►

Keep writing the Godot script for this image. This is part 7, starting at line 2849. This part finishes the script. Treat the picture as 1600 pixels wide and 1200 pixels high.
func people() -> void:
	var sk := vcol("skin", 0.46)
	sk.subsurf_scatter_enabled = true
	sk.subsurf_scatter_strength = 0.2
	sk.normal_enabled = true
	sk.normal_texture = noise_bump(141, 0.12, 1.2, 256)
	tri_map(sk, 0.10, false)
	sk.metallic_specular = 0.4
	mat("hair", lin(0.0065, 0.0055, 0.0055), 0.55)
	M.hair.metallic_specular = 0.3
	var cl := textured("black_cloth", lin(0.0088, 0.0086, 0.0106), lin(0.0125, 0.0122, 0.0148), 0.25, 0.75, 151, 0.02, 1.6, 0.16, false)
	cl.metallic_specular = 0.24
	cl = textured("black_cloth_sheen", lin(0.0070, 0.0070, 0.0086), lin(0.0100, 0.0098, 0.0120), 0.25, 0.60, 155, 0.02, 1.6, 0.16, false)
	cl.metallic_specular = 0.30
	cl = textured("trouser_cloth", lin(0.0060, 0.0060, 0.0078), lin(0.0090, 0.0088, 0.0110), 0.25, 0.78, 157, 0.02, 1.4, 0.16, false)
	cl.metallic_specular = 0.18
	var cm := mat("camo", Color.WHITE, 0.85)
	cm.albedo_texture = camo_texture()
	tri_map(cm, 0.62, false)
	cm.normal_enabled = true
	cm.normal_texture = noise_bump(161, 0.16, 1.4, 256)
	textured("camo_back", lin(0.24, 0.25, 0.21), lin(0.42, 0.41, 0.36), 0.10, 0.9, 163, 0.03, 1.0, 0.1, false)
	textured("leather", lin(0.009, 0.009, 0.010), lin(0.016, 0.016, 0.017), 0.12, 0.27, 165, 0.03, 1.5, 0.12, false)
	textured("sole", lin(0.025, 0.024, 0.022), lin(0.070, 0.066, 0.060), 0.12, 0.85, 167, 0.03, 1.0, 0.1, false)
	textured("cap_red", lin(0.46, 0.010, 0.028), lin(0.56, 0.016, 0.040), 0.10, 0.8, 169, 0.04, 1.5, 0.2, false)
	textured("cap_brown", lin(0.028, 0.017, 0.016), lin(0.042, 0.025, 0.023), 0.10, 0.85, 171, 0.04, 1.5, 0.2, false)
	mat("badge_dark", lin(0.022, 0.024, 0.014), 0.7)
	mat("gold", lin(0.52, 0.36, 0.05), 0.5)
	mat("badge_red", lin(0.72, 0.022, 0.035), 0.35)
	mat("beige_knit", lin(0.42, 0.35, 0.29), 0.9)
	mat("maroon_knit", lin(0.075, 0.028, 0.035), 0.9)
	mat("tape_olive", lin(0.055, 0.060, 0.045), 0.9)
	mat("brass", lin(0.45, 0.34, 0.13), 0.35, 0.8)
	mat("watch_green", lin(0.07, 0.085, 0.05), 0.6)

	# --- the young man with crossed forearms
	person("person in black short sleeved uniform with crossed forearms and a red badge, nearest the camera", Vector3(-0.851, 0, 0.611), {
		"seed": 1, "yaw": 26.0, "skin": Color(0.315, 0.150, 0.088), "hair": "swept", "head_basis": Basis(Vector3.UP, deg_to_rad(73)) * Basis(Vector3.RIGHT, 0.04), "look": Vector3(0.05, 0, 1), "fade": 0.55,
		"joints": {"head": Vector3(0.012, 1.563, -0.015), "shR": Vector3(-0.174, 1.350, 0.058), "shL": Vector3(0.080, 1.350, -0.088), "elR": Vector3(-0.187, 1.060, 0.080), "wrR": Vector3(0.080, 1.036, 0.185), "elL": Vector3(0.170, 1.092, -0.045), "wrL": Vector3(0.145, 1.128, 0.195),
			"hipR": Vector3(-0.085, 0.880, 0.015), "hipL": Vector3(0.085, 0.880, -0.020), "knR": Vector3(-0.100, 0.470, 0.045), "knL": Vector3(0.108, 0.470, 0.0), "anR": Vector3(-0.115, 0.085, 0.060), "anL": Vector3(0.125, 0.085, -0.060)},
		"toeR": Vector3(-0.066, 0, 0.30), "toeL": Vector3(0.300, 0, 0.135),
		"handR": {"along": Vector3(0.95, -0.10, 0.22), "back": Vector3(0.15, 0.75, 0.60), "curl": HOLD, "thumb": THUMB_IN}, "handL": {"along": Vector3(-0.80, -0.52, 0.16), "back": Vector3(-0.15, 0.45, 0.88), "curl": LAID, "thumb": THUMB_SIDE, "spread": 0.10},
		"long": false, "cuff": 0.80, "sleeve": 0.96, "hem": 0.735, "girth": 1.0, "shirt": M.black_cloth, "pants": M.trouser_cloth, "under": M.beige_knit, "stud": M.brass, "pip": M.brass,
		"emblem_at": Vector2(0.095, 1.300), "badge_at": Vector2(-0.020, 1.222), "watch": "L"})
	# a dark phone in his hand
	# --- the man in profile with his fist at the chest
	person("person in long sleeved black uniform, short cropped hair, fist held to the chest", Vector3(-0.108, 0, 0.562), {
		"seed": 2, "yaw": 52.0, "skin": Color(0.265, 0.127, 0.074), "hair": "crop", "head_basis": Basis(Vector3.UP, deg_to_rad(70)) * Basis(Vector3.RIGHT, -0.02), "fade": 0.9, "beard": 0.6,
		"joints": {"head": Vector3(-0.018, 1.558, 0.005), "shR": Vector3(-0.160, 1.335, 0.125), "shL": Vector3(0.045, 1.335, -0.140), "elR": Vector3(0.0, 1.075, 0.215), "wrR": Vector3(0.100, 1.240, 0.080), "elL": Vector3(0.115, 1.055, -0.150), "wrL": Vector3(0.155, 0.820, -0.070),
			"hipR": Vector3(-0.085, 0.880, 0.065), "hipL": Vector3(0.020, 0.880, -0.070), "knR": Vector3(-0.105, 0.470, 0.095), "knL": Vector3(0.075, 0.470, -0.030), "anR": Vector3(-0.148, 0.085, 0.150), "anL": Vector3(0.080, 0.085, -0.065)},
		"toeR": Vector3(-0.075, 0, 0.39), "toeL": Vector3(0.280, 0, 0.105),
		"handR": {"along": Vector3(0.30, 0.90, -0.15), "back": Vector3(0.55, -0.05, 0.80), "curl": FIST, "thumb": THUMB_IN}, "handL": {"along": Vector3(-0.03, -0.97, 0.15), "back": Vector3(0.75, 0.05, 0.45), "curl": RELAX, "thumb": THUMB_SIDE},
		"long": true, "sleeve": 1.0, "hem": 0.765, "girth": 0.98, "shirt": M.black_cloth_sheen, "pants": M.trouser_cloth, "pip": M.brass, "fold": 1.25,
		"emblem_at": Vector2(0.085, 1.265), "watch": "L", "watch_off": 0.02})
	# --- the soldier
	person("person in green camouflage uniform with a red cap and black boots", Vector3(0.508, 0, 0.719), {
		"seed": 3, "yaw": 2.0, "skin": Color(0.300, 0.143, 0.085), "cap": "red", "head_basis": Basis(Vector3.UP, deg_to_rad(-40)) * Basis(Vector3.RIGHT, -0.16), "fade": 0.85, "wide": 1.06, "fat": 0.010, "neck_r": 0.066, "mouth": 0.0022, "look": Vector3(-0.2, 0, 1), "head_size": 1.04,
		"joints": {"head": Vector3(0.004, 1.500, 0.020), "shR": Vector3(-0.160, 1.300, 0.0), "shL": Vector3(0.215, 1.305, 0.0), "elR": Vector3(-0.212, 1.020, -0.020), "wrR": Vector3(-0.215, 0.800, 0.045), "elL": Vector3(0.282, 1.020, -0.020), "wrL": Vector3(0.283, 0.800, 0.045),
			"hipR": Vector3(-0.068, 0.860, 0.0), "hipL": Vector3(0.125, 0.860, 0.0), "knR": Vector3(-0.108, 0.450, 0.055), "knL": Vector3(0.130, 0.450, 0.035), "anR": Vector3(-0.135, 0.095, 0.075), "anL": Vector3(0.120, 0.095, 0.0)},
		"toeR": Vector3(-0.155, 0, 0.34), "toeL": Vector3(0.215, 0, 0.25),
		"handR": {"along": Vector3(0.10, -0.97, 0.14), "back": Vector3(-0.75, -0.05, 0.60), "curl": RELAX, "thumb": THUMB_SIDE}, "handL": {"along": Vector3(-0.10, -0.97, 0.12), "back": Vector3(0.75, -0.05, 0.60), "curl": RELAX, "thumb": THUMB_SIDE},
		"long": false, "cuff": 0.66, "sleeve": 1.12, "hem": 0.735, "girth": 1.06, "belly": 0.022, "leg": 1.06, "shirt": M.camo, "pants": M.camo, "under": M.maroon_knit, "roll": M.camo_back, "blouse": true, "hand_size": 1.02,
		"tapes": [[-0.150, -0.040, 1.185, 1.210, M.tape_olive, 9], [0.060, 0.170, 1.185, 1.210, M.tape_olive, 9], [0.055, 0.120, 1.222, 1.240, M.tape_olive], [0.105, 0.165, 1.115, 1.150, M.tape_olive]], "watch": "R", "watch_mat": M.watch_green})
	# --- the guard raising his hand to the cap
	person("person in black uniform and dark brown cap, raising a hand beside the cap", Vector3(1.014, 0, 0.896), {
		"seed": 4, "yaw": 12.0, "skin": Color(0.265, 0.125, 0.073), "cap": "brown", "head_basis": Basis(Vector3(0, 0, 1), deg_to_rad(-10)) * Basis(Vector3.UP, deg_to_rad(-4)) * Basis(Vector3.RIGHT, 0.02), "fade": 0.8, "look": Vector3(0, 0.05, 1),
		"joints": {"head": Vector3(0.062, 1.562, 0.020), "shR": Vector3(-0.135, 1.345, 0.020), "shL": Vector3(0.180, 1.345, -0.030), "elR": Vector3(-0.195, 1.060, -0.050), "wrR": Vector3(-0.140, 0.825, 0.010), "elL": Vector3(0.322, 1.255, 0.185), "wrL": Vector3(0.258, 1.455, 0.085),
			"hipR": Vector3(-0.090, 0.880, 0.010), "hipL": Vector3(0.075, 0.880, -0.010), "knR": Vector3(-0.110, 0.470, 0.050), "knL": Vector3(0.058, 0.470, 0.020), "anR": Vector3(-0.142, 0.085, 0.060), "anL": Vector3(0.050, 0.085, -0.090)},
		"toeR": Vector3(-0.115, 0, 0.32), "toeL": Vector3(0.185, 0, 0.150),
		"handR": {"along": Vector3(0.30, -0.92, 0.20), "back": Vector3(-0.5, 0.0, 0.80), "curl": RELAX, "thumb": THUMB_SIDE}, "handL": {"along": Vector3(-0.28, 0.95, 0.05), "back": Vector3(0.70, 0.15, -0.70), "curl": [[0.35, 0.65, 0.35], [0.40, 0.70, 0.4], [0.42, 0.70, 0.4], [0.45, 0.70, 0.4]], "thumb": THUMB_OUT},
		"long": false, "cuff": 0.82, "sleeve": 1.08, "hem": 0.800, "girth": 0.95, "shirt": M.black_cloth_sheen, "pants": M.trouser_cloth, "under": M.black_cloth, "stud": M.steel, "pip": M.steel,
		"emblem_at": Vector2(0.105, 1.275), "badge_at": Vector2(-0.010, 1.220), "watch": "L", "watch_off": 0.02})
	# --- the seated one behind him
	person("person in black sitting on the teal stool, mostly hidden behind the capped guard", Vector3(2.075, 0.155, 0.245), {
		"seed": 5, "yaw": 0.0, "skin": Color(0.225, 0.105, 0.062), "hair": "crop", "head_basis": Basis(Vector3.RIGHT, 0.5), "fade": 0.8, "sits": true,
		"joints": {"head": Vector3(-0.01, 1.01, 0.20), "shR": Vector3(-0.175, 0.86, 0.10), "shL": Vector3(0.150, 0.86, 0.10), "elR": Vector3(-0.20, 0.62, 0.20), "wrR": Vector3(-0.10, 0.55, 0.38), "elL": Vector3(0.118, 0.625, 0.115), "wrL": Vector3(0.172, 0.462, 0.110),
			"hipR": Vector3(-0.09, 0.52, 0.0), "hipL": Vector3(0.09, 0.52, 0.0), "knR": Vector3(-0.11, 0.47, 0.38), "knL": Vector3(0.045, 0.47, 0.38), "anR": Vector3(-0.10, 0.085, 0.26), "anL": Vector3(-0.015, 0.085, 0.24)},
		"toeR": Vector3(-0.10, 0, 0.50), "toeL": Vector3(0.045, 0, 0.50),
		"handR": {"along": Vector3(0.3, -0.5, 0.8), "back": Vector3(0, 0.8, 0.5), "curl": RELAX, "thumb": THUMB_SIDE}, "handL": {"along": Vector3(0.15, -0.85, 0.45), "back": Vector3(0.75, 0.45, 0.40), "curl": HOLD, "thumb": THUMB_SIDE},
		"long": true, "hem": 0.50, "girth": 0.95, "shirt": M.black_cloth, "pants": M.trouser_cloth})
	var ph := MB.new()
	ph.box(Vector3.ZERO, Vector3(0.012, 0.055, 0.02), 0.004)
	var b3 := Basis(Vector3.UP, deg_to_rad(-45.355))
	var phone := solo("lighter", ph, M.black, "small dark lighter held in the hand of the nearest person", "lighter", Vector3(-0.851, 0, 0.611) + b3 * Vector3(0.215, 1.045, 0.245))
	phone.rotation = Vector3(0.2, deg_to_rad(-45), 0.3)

◄

STATED GOAL:
Return only the lines from the beginning of the material up to and including the line with "0.085, 0.05), 0.6)", exactly as written.

COMPLETE RESPONSE:
Keep writing the Godot script for this image. This is part 7, starting at line 2849. This part finishes the script. Treat the picture as 1600 pixels wide and 1200 pixels high.
func people() -> void:
	var sk := vcol("skin", 0.46)
	sk.subsurf_scatter_enabled = true
	sk.subsurf_scatter_strength = 0.2
	sk.normal_enabled = true
	sk.normal_texture = noise_bump(141, 0.12, 1.2, 256)
	tri_map(sk, 0.10, false)
	sk.metallic_specular = 0.4
	mat("hair", lin(0.0065, 0.0055, 0.0055), 0.55)
	M.hair.metallic_specular = 0.3
	var cl := textured("black_cloth", lin(0.0088, 0.0086, 0.0106), lin(0.0125, 0.0122, 0.0148), 0.25, 0.75, 151, 0.02, 1.6, 0.16, false)
	cl.metallic_specular = 0.24
	cl = textured("black_cloth_sheen", lin(0.0070, 0.0070, 0.0086), lin(0.0100, 0.0098, 0.0120), 0.25, 0.60, 155, 0.02, 1.6, 0.16, false)
	cl.metallic_specular = 0.30
	cl = textured("trouser_cloth", lin(0.0060, 0.0060, 0.0078), lin(0.0090, 0.0088, 0.0110), 0.25, 0.78, 157, 0.02, 1.4, 0.16, false)
	cl.metallic_specular = 0.18
	var cm := mat("camo", Color.WHITE, 0.85)
	cm.albedo_texture = camo_texture()
	tri_map(cm, 0.62, false)
	cm.normal_enabled = true
	cm.normal_texture = noise_bump(161, 0.16, 1.4, 256)
	textured("camo_back", lin(0.24, 0.25, 0.21), lin(0.42, 0.41, 0.36), 0.10, 0.9, 163, 0.03, 1.0, 0.1, false)
	textured("leather", lin(0.009, 0.009, 0.010), lin(0.016, 0.016, 0.017), 0.12, 0.27, 165, 0.03, 1.5, 0.12, false)
	textured("sole", lin(0.025, 0.024, 0.022), lin(0.070, 0.066, 0.060), 0.12, 0.85, 167, 0.03, 1.0, 0.1, false)
	textured("cap_red", lin(0.46, 0.010, 0.028), lin(0.56, 0.016, 0.040), 0.10, 0.8, 169, 0.04, 1.5, 0.2, false)
	textured("cap_brown", lin(0.028, 0.017, 0.016), lin(0.042, 0.025, 0.023), 0.10, 0.85, 171, 0.04, 1.5, 0.2, false)
	mat("badge_dark", lin(0.022, 0.024, 0.014), 0.7)
	mat("gold", lin(0.52, 0.36, 0.05), 0.5)
	mat("badge_red", lin(0.72, 0.022, 0.035), 0.35)
	mat("beige_knit", lin(0.42, 0.35, 0.29), 0.9)
	mat("maroon_knit", lin(0.075, 0.028, 0.035), 0.9)
	mat("tape_olive", lin(0.055, 0.060, 0.045), 0.9)
	mat("brass", lin(0.45, 0.34, 0.13), 0.35, 0.8)
	mat("watch_green", lin(0.07, 0.085, 0.05), 0.6)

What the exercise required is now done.